L’INGLESE E LA CITTÀ «SMART»
Do you speak english or not? This is the question,a
Milano: la settimana era iniziata con il caso del Politecnico che si era visto bocciare dai giudici i corsi nella lingua di Shakespeare e si è conclusa con la strigliata di Beppe Sala ai suoi assessori rei, per il sindaco, di essere troppo attaccati a Dante (o, forse, al Machiavelli). Il ritardo della popolazione italiana sul tema è ormai archeologia industriale: anche Paolo Villaggio con Carlo Vanzina ne fecero uno scontato film: «Io no speak Inglish». Se ne parla da decenni e per inciso non serve capire Shakespeare e il suo to be or
not to be: basterebbe riuscire a parlare la lingua dei Monty Python e comprendere The
meaning of life (film in lingua originale, è così che fanno gli altri Paesi). Ma in effetti a Milano il dibattito sembra essere stato superato dai fatti, perlomeno lontano dai contesti istituzionali. Prendiamo molti startupper: leggono giocoforza in inglese su Internet. Si confrontano oltre confine. Preparano elevator pitch.È tutto un chattare di venture capital, round, blockchain,
coins e smart city.
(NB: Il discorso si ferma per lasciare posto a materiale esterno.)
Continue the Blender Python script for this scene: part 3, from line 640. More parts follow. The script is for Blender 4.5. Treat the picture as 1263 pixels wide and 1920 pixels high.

Non si parla certo di fabbrichette e capannoni in Brianza come si faceva fino a poco tempo fa. In diverse aziende accade la stessa cosa: lingua ufficiale è l’inglese, quasi si trattasse di consolati americani in territorio meneghino. E immaginiamo — speriamo ancora? — l’arrivo dell’Ema al Pirellone. Altro che difesa dei dialetti: la sede della Regione sarebbe diventata la torre di Babele. L’inglese alla fine è così: quelli che ne parlano e quelli che lo parlano. Best regards.